Mallya is not a traditional Indian in many senses of the word, so the jump for him to start selling scotch whiskey, a very traditional Scottish brand, was not a very big one. But when he won his multi-million-dollar bid for Whyte & Mackay, the big name scotch whiskey maker, would the rest of traditional India be so eager to accept the drink?
"That was a huge gap in my portfolio, because being an Indian company, we could never produce scotch," he says. "So there was a compelling reason for me to actually make an acquisition of scotch whiskey assets and production capabilities."
An added bonus for Mallya was the fact that he used scotch whiskey to blend his Indian whiskeys, "and we were dependent on major scotch whiskey companies to source this raw material," he says.

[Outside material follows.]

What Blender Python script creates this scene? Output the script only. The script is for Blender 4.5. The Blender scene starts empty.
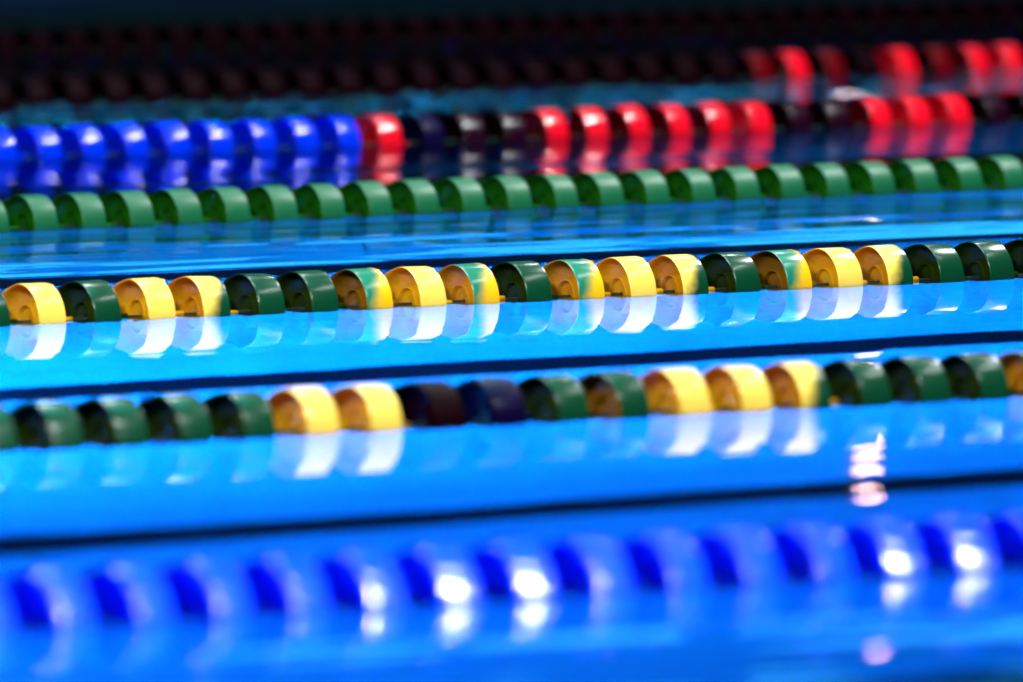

But the biggest reason he had for the acquisition was his desire to fill a gap in his portfolio, to make sure he had covered all his bases, and to take on the biggest challenge he could see at the time.
"I want to achieve market leadership in this country, because this represents the biggest challenge," he said. That is not surprising coming from someone who is not only a leader in the fields of media, technology and commerce, but also a Member of the Indian Parliament and a leader of a political party.
And Mallya did not want to stop with success in India. He wanted to hit the American market. To do that, Mallya decided to back a pesticide that he claimed could be used by organic farmers, along with a spray to rid households of dust mites.
It was a huge departure from his core alcohol business in India, but Mallya looked at it as an opportunity he could not pass up. Indeed, with SoluNeem, a pesticide made from India's neem tree that could be used to create organic food, Mallya is hoping to tap the market of the 57 million acres around the world that are involved in organic food production.
The competition is still there, to be sure. There are already 11 other neem pesticides on the market, some of which have had problems trying to become water soluble while still maintaining the chemical composition that would allow it to be used for organic production.
But it is the challenge of competition that drives Mallya. "My father was very clear, I had to have an ordinary upbringing," he recalls. "I was put to work as a lowly-paid trainee after college. I didn't like it at the time, but I can't help but feel that that was probably the best thing for me." Today, because of that experience he says, "I work seven days a week."